Monday, January 11, 2010

Yikes.

According to an article in The Business Insider...
it costs the [New York] Times about twice as much money to print and deliver the newspaper over a year as it would cost to send each of its subscribers a brand new Amazon Kindle instead.
Here's how we did the math:
According to the Times's Q308 10-Q, the company spends $63 million per quarter on raw materials and $148 million on wages and benefits.

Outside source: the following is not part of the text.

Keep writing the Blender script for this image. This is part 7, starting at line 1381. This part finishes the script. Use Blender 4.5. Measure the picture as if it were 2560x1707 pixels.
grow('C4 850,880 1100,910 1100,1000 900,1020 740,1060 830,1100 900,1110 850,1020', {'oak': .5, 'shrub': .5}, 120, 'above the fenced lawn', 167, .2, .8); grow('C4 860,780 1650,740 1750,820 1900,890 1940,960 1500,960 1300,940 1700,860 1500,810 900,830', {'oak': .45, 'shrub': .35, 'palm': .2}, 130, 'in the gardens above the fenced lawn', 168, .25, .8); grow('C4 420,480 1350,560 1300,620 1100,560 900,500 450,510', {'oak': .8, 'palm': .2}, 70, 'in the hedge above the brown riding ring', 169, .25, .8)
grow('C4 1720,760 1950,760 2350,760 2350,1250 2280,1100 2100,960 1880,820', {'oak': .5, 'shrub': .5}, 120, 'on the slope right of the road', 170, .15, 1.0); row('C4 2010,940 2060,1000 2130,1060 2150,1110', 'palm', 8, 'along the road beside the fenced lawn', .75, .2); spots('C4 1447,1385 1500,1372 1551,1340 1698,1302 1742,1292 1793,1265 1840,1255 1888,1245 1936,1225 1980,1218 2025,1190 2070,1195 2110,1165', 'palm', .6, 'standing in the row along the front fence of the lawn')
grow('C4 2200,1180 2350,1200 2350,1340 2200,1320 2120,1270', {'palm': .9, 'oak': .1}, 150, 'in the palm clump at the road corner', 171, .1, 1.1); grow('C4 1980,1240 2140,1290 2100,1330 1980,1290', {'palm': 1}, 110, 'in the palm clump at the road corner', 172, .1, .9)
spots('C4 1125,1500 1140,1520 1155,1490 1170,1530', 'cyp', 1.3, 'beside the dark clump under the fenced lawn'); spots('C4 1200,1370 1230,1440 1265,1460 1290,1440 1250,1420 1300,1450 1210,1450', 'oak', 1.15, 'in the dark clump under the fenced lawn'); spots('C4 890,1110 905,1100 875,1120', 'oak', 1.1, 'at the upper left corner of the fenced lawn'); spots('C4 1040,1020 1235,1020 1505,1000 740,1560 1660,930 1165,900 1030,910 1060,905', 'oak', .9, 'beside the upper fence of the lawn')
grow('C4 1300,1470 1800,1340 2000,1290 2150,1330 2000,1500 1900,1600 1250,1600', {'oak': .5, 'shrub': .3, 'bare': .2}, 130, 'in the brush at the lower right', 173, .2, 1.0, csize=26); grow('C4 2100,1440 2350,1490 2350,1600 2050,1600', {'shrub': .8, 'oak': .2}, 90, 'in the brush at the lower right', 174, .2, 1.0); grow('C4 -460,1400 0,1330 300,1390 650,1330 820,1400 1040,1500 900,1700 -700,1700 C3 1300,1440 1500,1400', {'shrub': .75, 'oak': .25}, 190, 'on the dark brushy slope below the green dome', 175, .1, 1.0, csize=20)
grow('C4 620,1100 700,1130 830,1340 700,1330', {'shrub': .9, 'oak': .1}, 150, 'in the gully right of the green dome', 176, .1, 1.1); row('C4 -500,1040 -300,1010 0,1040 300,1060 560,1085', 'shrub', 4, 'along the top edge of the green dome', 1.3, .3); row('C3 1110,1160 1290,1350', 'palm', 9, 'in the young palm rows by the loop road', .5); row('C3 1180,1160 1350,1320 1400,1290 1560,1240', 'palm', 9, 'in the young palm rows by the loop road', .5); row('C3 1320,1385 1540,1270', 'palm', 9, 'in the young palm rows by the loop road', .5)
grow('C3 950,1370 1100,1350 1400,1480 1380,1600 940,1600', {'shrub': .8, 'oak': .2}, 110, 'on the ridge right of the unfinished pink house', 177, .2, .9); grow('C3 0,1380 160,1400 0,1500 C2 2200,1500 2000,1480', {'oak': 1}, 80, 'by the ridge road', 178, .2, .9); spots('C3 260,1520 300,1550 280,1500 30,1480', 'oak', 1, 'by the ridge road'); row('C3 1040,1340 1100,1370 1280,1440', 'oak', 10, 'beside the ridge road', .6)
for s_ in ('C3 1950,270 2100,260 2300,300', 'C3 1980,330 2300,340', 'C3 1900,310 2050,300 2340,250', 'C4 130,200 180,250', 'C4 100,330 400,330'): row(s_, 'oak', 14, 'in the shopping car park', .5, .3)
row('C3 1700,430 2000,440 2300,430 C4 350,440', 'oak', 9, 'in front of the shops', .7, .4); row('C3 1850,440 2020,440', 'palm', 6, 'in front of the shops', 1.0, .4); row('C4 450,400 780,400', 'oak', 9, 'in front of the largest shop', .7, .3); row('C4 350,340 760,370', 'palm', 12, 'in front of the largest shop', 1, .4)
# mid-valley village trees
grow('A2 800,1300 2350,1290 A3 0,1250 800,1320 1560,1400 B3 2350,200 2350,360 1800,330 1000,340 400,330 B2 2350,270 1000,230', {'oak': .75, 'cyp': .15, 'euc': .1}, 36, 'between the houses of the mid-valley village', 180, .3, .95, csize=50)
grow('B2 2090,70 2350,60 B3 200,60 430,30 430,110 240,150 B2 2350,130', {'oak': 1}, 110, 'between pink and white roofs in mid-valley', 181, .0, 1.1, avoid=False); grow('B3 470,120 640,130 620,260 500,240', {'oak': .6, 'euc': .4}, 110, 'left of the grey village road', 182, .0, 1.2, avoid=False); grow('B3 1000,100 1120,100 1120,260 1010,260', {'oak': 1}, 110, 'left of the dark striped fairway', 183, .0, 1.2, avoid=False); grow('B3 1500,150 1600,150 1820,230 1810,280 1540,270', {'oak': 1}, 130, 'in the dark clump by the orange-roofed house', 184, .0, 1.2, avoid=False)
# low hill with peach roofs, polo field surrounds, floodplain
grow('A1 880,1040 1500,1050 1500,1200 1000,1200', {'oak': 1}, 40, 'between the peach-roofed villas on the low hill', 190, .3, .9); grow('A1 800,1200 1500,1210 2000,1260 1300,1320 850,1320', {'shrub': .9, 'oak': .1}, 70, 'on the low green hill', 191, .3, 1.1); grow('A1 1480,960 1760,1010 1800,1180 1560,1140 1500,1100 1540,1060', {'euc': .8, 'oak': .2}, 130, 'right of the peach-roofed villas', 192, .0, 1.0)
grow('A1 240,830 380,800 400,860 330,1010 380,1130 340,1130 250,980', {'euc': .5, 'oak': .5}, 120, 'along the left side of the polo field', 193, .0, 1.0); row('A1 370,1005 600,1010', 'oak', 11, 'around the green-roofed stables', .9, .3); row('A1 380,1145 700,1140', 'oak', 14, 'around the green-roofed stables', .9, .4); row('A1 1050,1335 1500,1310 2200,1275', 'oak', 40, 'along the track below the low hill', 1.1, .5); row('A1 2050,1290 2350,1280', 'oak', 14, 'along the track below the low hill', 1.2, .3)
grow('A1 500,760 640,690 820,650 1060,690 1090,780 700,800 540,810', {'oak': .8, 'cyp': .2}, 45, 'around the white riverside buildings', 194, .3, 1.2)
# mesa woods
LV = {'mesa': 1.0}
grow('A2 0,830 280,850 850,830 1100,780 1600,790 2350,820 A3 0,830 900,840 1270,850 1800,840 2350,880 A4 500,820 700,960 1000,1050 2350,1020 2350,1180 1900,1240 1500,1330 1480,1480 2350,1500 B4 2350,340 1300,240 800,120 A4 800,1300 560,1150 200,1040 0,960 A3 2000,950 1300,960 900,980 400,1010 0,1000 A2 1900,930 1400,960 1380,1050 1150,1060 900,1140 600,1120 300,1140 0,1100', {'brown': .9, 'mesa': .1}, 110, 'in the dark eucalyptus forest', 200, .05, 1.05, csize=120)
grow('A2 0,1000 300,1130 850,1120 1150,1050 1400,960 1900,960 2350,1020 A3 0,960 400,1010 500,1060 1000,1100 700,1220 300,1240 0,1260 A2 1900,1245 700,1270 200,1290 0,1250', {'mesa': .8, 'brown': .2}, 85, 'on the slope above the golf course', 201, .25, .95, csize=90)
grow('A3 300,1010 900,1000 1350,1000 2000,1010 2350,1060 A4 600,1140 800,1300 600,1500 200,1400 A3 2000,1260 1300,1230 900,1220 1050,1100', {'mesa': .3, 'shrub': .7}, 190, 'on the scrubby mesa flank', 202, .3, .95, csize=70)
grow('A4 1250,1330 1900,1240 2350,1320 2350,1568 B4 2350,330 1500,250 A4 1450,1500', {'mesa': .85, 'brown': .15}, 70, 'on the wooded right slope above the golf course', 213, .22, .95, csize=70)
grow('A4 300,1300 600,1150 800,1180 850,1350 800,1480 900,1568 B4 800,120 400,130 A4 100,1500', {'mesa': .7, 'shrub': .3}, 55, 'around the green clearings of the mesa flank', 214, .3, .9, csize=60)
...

We've heard the wages and benefits for just the newsroom are about $200 million per year.
After multiplying the quarterly costs by four and subtracting that $200 million out, a rough estimate for the Times's delivery costs would be $644 million per year.
The Kindle retails for $359.  In a recent open letter, Times spokesperson Catherine Mathis wrote: "We have 830,000 loyal readers who have subscribed to The New York Times for more than two years."  Multiply those numbers together and you get $297 million -- a little less than half as much as $644 million.
And here's the thing: a source with knowledge of the real numbers tells us we're so low in our estimate of the Times's printing costrs that we're not even in the ballpark.
Read the full article here. Although, as I'm looking at it...the Kindle retails for $259 not $359. I know because I just bought a new one. I wonder if any of the other figures are off. Hmmmmm.

Anyhow, a quick note about the slew of book reviews that I posted a week or so ago. I've been taking notes about books I read for a really long time, more systematically as time goes by, but these proto-reviews are scattered all over the place.

A lot of them are really old, and some are probably incomprehensible to anyone who hasn't just finished reading the book in question. Not really written for an audience, which means, ultimately, that they're less useful to me - the person they were written for - years down the road. Live and learn I guess.

Anyhow, my memories of these books aren't fresh so I'm not mucking up the old reviews, just copying them out.

There are so many more to hunt down...but I think a catalogue will be kind of interesting. I'm surprised, for example, that the first reviews I wrote of Sebald's books weren't glowing - he's become one of my favorite authors. In general, the proportion of negative reviews is surprising to me.